Published 03/24/2021, 09:28 AM
Updated 07/09/2023, 06:31 AM

Blackout Weekend

Investors in the oil market finally had enough of the bullish run. Last Thursday, they started to sell off their positions to get some cash for the weekend. Why? Due to the global lockdown measures, they have almost become insane and felt the need to get blackout drunk last weekend.

It seems like this is the only reasonable coping method against the lockdown measures. According to the media, there is some truth to this fictional story. It is widely held that investors increasingly doubt that demand will recover quickly; especially, when looking at the strict measures applied in Germany, France, and elsewhere. Therefore, the oil demand is expected to decline further. As a reaction, crude oil prices sharply dropped last week and helped defend these levels.

Most importantly for us was that both benchmark crudes fell under their first support lines, which lay at $67.68 and $63.81, respectively, for Brent and WTI. This was important for two reasons: first, it approved our primary scenario, which predicts lower prices for both crudes. Second, an alternative increase in prices has been neutralized from the scene. However, for the following developments, the crudes need to hold the new levels and further decline.

The British Brent crude should fall below $62.36, while the mark for WTI is $57.27. Both crude oils still have some room on the lower end after crossing these second supporting marks, and we expect them to make a turnaround somewhere in that area. From there, we expect an extensive bullish movement!

Overall, we expect prices of $80 and above. These could even become a reality as early as this year already!

Initially, we aimed at the $60 mark, but apparently, the oil market took this as a joke, and it is needless to say that this mark was just crushed. In the bigger picture, we see Brent and WTI reaching above $120 in the coming years. Great news for all those who also see great potential in this market. Hence, the current bearish movement should be a welcomed one, as it enables excellent entries on the long side.

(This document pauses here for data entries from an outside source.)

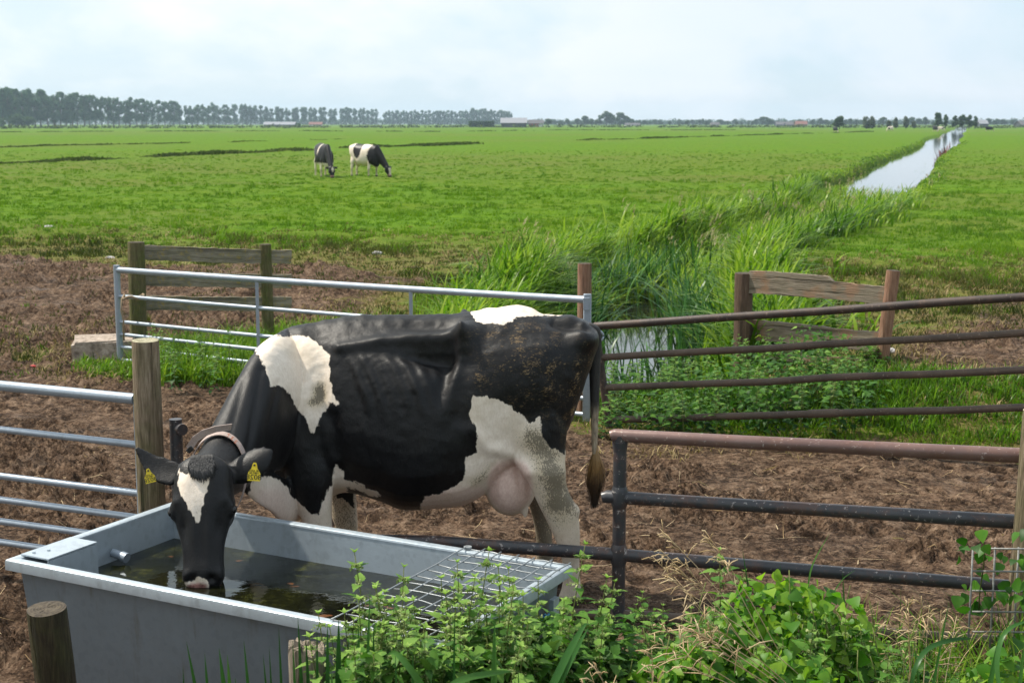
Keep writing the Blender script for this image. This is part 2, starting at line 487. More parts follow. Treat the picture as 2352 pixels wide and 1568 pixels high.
B_FARLEG = c1([(1060, 1020), (1085, 990), (1150, 1000), (1155, 1110), (1120, 1080), (1090, 1062), (1062, 1062)])
W_BLAZE = c3([(428, 470), (430, 505), (480, 530), (540, 505), (600, 490), (650, 478), (692, 486), (690, 540), (672, 620), (660, 680), (640, 730), (630, 780), (612, 850), (596, 930), (572, 978), (560, 945), (556, 900), (535, 888), (510, 830), (480, 762),
              (460, 730), (436, 690), (420, 640), (414, 570)])
W_MUZZ = c3([(480, 1440), (540, 1432), (575, 1400), (590, 1388), (605, 1402), (640, 1412), (668, 1440), (670, 1560), (480, 1560)])
PINK = c3([(478, 1462), (520, 1440), (600, 1430), (668, 1448), (670, 1580), (480, 1580)])

def detail_drink(v, f, e):
    """bone, muscle and skin relief, written in the frame of the side view and mirrored to the far flank"""
    N = vnormals(v, f)
    vm = v.copy()
    near = v[:, 1] < YC
    vm[:, 1] = np.where(near, v[:, 1], 2 * YC - v[:, 1])
    px, py = proj(vm)
    body = (sstep(6.42, 6.56, vm[:, 1]) * sstep(.50, .62, v[:, 2]))
    d = np.zeros(len(v))
    g = lambda x, y, rx, ry, a, ang=0: a * np.exp(-((((px - x) * math.cos(ang) + (py - y) * math.sin(ang)) / rx) ** 2 + ((-(px - x) * math.sin(ang) + (py - y) * math.cos(ang)) / ry) ** 2))
    rdg = lambda pts, r, a: a * np.exp(-(sd_seg(px, py, pts) / r) ** 2)
    # hook bone, pins, tail head
    d += g(1072, 768, 30, 30, .050) + g(1345, 780, 26, 22, .035) + g(1322, 768, 22, 16, .018)
    d += rdg([(1072, 768), (1110, 752), (1150, 742)], 18, .012)
    # ridge of the short ribs and the hollow under it
    d += rdg([(780, 800), (830, 792), (880, 784), (940, 778), (1010, 776), (1058, 770)], 13, .024)
    d += g(1005, 826, 56, 28, -.066) + g(1020, 870, 30, 50, -.028, .3) + g(940, 818, 60, 18, -.022)
    # loin between spine and short ribs
    d += g(980, 750, 110, 13, -.016)
    # fold of skin from hook to flank
    wf = sstep(980, 860, py)
    d += rdg([(1062, 775), (1047, 850), (1030, 915), (1010, 985)], 14, .022) * wf + rdg([(1035, 800), (1022, 870), (1004, 960)], 18, -.015) * wf
    d += rdg([(1075, 830), (1062, 900), (1060, 960)], 22, -.014)
    d += rdg([(1272, 742), (1310, 753), (1345, 764)], 9, -.022) + g(1338, 748, 10, 8, .014)
    # thigh, thurl
    d += g(1200, 780, 60, 26, -.014) + g(1255, 800, 40, 34, .010) + g(1290, 790, 22, 30, -.012) + g(1180, 880, 90, 60, .014) + g(1300, 880, 26, 70, -.010)
    d += rdg([(1085, 985), (1120, 1030), (1175, 1040), (1215, 1085)], 14, .014)
    d += g(1100, 1060, 40, 30, -.012)
    # veins and the crease between the quarters of the udder
    d += rdg([(1140, 1060), (1150, 1095), (1146, 1130), (1158, 1160)], 4, .005) + rdg([(1150, 1095), (1170, 1110), (1178, 1140)], 4, .004) + rdg([(1188, 1085), (1196, 1120), (1204, 1160)], 6, -.008)
    # ribs
    for i in range(8):
        x0 = 790 + i * 30
        r = rdg([(x0 - 6, 795), (x0 + 28, 850), (x0 + 52, 905), (x0 + 70, 985)], 11, 0.018 * (0.75 + .25 * math.sin(i * 1.7 + 1)))
        d += r * sstep(770, 840, px) * sstep(1045, 985, px) * sstep(795, 835, py) * sstep(985, 890, py)
    # shoulder blade, muscles of neck and shoulder
    d += rdg([(690, 775), (700, 860), (712, 960)], 26, .014) + g(740, 880, 20, 90, -.012) + g(650, 930, 26, 80, -.012, -.15) + g(668, 1020, 34, 40, .014)
    d += rdg([(760, 960), (775, 1030), (790, 1085)], 16, -.014) + g(840, 1000, 60, 60, .006)
    # bumps of the spine
    topm = sstep(.55, .9, N[:, 2])
    for x0 in range(650, 1060, 46):
        d += g(x0 + 11 * math.sin(x0 * 1.3), 735, 17, 22, .004 + .002 * math.sin(x0)) * topm
    d += g(1120, 712, 14, 12, .008) * topm + g(1195, 706, 40, 14, .012) * topm + g(1250, 716, 18, 10, -.012) * topm + g(1310, 735, 24, 14, .018) * topm
    d += g(835, 724, 22, 12, .006) * topm
    d += .006 * (fbm(v[:, 0] * 14, v[:, 2] * 14 + v[:, 1] * 9, 301, 3) - .5) + .0035 * (fbm(v[:, 0] * 40, v[:, 2] * 30 + v[:, 1] * 20, 305, 2) - .5)
    d *= body
    v = v + N * d[:, None]
    # vertical skin folds on the neck, real pixels (the neck turns to the viewer)
    px, py = proj(v)
    nk = sstep(.62, .75, v[:, 2]) * sstep(-.92, -1.02, v[:, 0]) * sstep(5.98, 6.1, v[:, 1])
    rdg = lambda pts, r, a: a * np.exp(-(sd_seg(px, py, pts) / r) ** 2)
    k = rdg([(600, 850), (585, 940), (570, 1030)], 9, -.008) + rdg([(640, 880), (622, 960), (606, 1050)], 9, -.007) + rdg([(560, 870), (540, 950), (520, 1020)], 9, -.006)
    k += rdg([(615, 1100), (622, 1140), (650, 1175)], 6, -.008) + rdg([(648, 1105), (655, 1140), (672, 1170)], 5, -.006) + rdg([(600, 1125), (640, 1160), (680, 1180)], 5, .006)
    v = v + vnormals(v, f) * (k * nk)[:, None]
    return laplace(v, e, 4)

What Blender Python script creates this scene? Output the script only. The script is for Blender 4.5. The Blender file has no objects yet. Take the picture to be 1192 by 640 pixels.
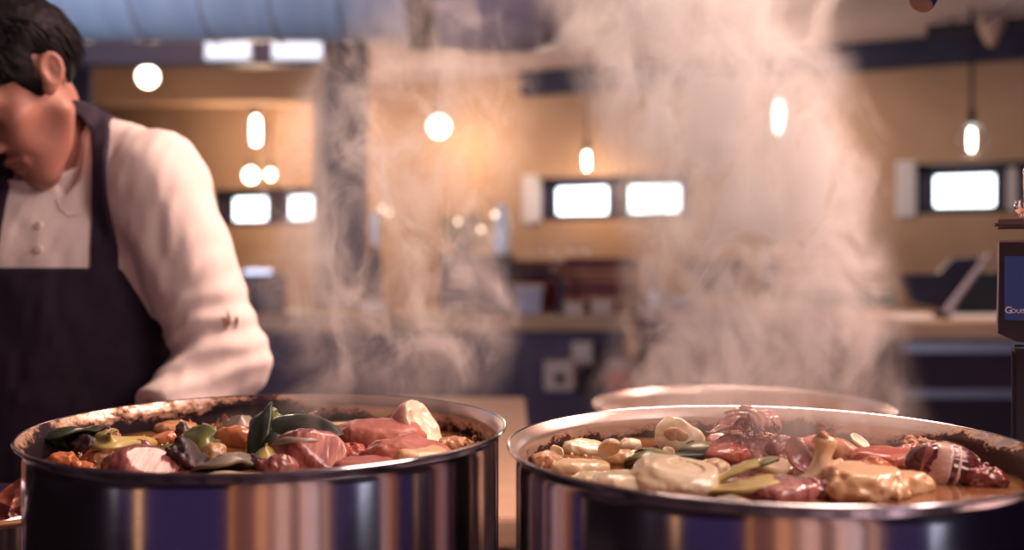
import bpy, bmesh, math, random
import numpy as np
from mathutils import Vector, Matrix, Euler

C = bpy.context.scene.collection
SC = bpy.context.scene
random.seed(7)
PI = math.pi
CAMZ, FPX, HX, HY = 1.4, 1200.0, 596.0, 298.0

# ------------------------------------------------------------------ camera, world, lights, exposure
cd = bpy.data.cameras.new('camera'); cam = bpy.data.objects.new('camera', cd); C.objects.link(cam)
cam.location = (0, 0, CAMZ); cam.rotation_euler = (PI/2, 0, 0)
cd.sensor_width = 36.0; cd.lens = 36.0*FPX/1192.0; cd.shift_y = -22.0/1192.0
cd.clip_start = 0.02; cd.clip_end = 60
cd.dof.use_dof = True; cd.dof.focus_distance = 0.97; cd.dof.aperture_fstop = 2.7
SC.camera = cam

w = bpy.data.worlds.new('dim_room'); SC.world = w; w.use_nodes = True
w.node_tree.nodes['Background'].inputs[0].default_value = (0.32, 0.20, 0.66, 1)
w.node_tree.nodes['Background'].inputs[1].default_value = 0.10

def area(name, loc, target, size, power, color, sy=None, spread=PI):
    l = bpy.data.lights.new(name, 'AREA'); l.energy = power; l.color = color
    l.shape = 'RECTANGLE'; l.size = size; l.size_y = sy or size; l.spread = spread
    o = bpy.data.objects.new(name, l); C.objects.link(o); o.location = loc
    o.rotation_euler = (Vector(target)-Vector(loc)).to_track_quat('-Z', 'Y').to_euler()
    return o
area('hood_light', (0.35, 1.62, 2.45), (0.05, 0.9, 1.2), 0.7, 25, (1.0, 0.68, 0.54), 0.5)
area('kitchen_ceiling_light', (1.35, 0.25, 2.6), (-0.3, 0.9, 1.2), 1.0, 30, (1.0, 0.74, 0.66))
area('steam_side_light', (1.55, 1.75, 2.45), (0.25, 0.95, 1.5), 0.5, 34, (1.0, 0.56, 0.45))
area('dining_ceiling_light', (-1.0, 4.4, 2.80), (-1.0, 5.6, 0.8), 2.2, 38, (1.0, 0.71, 0.62), 0.8)
area('bar_end_fill', (1.95, 4.5, 2.80), (2.0, 4.85, 1.1), 0.5, 3.5, (1.0, 0.74, 0.62), spread=1.0)  # unseen lamp added to brighten the right counter without the wall
area('far_wall_fill', (-2.2, 8.75, 2.84), (-2.4, 9.5, 1.9), 1.6, 24, (1.0, 0.70, 0.50), 0.3)  # unseen lamp added to brighten the far left wall
area('duct_cool_fill', (-3.4, 1.6, 1.5), (-1.2, 4.6, 2.2), 1.6, 17, (0.62, 0.74, 1.0), spread=1.1)  # unseen source added to give the duct its cool light

SC.view_settings.view_transform = 'Standard'; SC.view_settings.look = 'None'
SC.view_settings.gamma = 1.0; SC.view_settings.exposure = 0.12
SC.view_settings.use_curve_mapping = False
try:
    SC.cycles.volume_step_rate = 0.22; SC.cycles.volume_max_steps = 400
    SC.cycles.volume_bounces = 2; SC.cycles.max_bounces = 8
    SC.cycles.sample_clamp_indirect = 4.0; SC.cycles.use_denoising = True
except Exception:
    pass

# ------------------------------------------------------------------ helpers
def P(px, py, d):                    # the point at depth d along the sight line of a place in the photo
    return Vector(((px-HX)/FPX*d, d, CAMZ-(py-HY)/FPX*d))
def Q(px, py, z):                    # the same on the level z
    return P(px, py, FPX*(CAMZ-z)/(py-HY))

def mat(name, col, rough=0.5, metal=0.0, col2=None, scale=8.0, detail=4.0, lo=0.35, hi=0.65, stretch=(1, 1, 1), bump=0.0, bscale=None,
        sss=0.0, coat=0.0, emis=None, estr=0.0, rings=None, alpha=None, trans=0.0, aniso=0.0, spec=0.5, distort=0.3):
    m = bpy.data.materials.new(name); m.use_nodes = True
    nt = m.node_tree; N = nt.nodes; L = nt.links
    b = N['Principled BSDF']
    b.inputs['Roughness'].default_value = rough; b.inputs['Metallic'].default_value = metal
    b.inputs['Base Color'].default_value = (*col, 1)
    b.inputs['Specular IOR Level'].default_value = spec
    b.inputs['Anisotropic'].default_value = aniso
    if sss: b.inputs['Subsurface Weight'].default_value = sss; b.inputs['Subsurface Scale'].default_value = 0.012; b.inputs['Subsurface Radius'].default_value = (1, .5, .3)
    if coat: b.inputs['Coat Weight'].default_value = coat; b.inputs['Coat Roughness'].default_value = 0.08
    if trans: b.inputs['Transmission Weight'].default_value = trans; b.inputs['IOR'].default_value = 1.12
    if alpha is not None: b.inputs['Alpha'].default_value = alpha
    if emis: b.inputs['Emission Color'].default_value = (*emis, 1); b.inputs['Emission Strength'].default_value = estr
    if col2 or bump:
        tc = N.new('ShaderNodeTexCoord'); mp = N.new('ShaderNodeMapping'); L.new(tc.outputs['Object'], mp.inputs[0])
        mp.inputs['Scale'].default_value = stretch
        nz = N.new('ShaderNodeTexNoise'); nz.inputs['Scale'].default_value = scale; nz.inputs['Detail'].default_value = detail
        nz.inputs['Distortion'].default_value = distort
        L.new(mp.outputs[0], nz.inputs['Vector'])
        src = nz.outputs['Fac']
        if rings:                    # growth layers: bands by distance from the origin of the object
            ln = N.new('ShaderNodeVectorMath'); ln.operation = 'LENGTH'; L.new(mp.outputs[0], ln.inputs[0])
            ml = N.new('ShaderNodeMath'); ml.operation = 'MULTIPLY_ADD'; L.new(ln.outputs['Value'], ml.inputs[0]); ml.inputs[1].default_value = rings
            L.new(nz.outputs['Fac'], ml.inputs[2])
            fr = N.new('ShaderNodeMath'); fr.operation = 'PINGPONG'; fr.inputs[1].default_value = 1.0; L.new(ml.outputs[0], fr.inputs[0])
            src = fr.outputs[0]
        if col2:
            r = N.new('ShaderNodeValToRGB'); L.new(src, r.inputs[0])
            r.color_ramp.elements[0].position = lo; r.color_ramp.elements[0].color = (*col, 1)
            r.color_ramp.elements[1].position = hi; r.color_ramp.elements[1].color = (*col2, 1)
            L.new(r.outputs[0], b.inputs['Base Color'])
        if bump:
            bp = N.new('ShaderNodeBump'); bp.inputs['Strength'].default_value = bump; bp.inputs['Distance'].default_value = 0.004
            n2 = N.new('ShaderNodeTexNoise'); n2.inputs['Scale'].default_value = bscale or scale*2; n2.inputs['Detail'].default_value = 5
            L.new(mp.outputs[0], n2.inputs['Vector']); L.new(n2.outputs['Fac'], bp.inputs['Height']); L.new(bp.outputs[0], b.inputs['Normal'])
    return m

def mk(name, V, F, m=None, parent=None, smooth=True, loc=None, rot=None):
    me = bpy.data.meshes.new(name)
    V = np.asarray(V, dtype=np.float32).reshape(-1, 3)
    me.from_pydata(V.tolist(), [], [list(map(int, f)) for f in F]); me.update()
    if smooth and len(me.polygons): me.polygons.foreach_set('use_smooth', [True]*len(me.polygons))
    if m: me.materials.append(m)
    o = bpy.data.objects.new(name, me); C.objects.link(o)
    if parent: o.parent = parent
    if loc is not None: o.location = loc
    if rot is not None: o.rotation_euler = rot
    return o

def tag(o, label=None, cat=None, group=None, kind=None):
    if label: o['label'] = label
    if cat: o['category'] = cat
    if group: o['group'] = group
    if kind: o['kind'] = kind
    return o

def empty(name, loc, label=None, cat=None, group=None, rz=0):
    o = bpy.data.objects.new(name, None); C.objects.link(o); o.location = loc; o.rotation_euler = (0, 0, rz); o.empty_display_size = .05
    return tag(o, label, cat, group)

class MB:                            # collects shapes into ONE mesh
    def __init__(s): s.V = []; s.F = []
    def add(s, V, F):
        k = len(s.V); s.V += [tuple(v) for v in V]; s.F += [[i+k for i in f] for f in F]; return s
    def box(s, lo, hi, bev=0.0, R=None):
        bm = bmesh.new(); bmesh.ops.create_cube(bm, size=1)
        c = [(a+b)/2 for a, b in zip(lo, hi)]; d = [b-a for a, b in zip(lo, hi)]
        for v in bm.verts: v.co = Vector((v.co.x*d[0], v.co.y*d[1], v.co.z*d[2]))
        if bev: bmesh.ops.bevel(bm, geom=bm.edges[:], offset=bev, segments=2, affect='EDGES')
        for v in bm.verts:
            if R: v.co = R @ v.co
            v.co += Vector(c)
        bm.verts.index_update()
        s.add([v.co[:] for v in bm.verts], [[v.index for v in f.verts] for f in bm.faces]); bm.free(); return s
    def lathe(s, prof, c=(0, 0, 0), n=48, closed=False, axis=None, caps=True):
        R = Vector((0, 0, 1)).rotation_difference(Vector(axis)).to_matrix() if axis is not None else None
        V = []; F = []; m = len(prof)
        for i in range(n):
            a = 2*PI*i/n
            for r, z in prof:
                v = Vector((r*math.cos(a), r*math.sin(a), z))
                if R: v = R @ v
                V.append((v.x+c[0], v.y+c[1], v.z+c[2]))
        for i in range(n):
            j = (i+1) % n
            for k in range(m if closed else m-1):
                k2 = (k+1) % m
                F.append([i*m+k, j*m+k, j*m+k2, i*m+k2])
        if not closed and caps:
            if prof[0][0] > 1e-6: F.append([i*m for i in range(n)][::-1])
            if prof[-1][0] > 1e-6: F.append([i*m+m-1 for i in range(n)])
        return s.add(V, F)
    def tube(s, pts, r, n=10):
        pts = [Vector(p) for p in pts]; rs = r if isinstance(r, (list, tuple)) else [r]*len(pts)
        V = []; F = []; up = None
        for i, p in enumerate(pts):
            t = (pts[min(i+1, len(pts)-1)]-pts[max(i-1, 0)]).normalized()
            if up is None: up = t.orthogonal().normalized()
            up = (up - t*up.dot(t)).normalized(); sd = t.cross(up)
            for k in range(n):
                a = 2*PI*k/n; V.append(p + (up*math.cos(a)+sd*math.sin(a))*rs[i])
        for i in range(len(pts)-1):
            for k in range(n):
                k2 = (k+1) % n; F.append([i*n+k, i*n+k2, (i+1)*n+k2, (i+1)*n+k])
        F.append(list(range(n))[::-1]); F.append([(len(pts)-1)*n+k for k in range(n)])
        return s.add([v[:] for v in V], F)
    def prism(s, poly, y0, y1):      # polygon in x, z swept along y
        n = len(poly)
        V = [(x, y0, z) for x, z in poly]+[(x, y1, z) for x, z in poly]
        F = [list(range(n)), [n+i for i in range(n)][::-1]]+[[i, n+i, n+(i+1) % n, (i+1) % n] for i in range(n)]
        return s.add(V, F)
    def build(s, name, m, parent=None, smooth=False, loc=None, rot=None):
        o = mk(name, s.V, s.F, m, parent, smooth, loc, rot)
        if smooth:
            me = o.data
            try:
                me.set_sharp_from_angle(angle=math.radians(40))
            except Exception: pass
        return o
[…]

Brent Oil Technical Analysis
Brent Oil Technical Analysis

WTI Oil Technical Analysis
WTI Oil Technical Analysis

Overall, we expect oil prices to decline in the short-run, which means that we should see Brent fall below $62.36 and WTI below $57.27—this is our primary expectation. From there, both crudes have some room on the bottom before a more comprehensive upward movement should bring us above $80 in both Brent and WTI.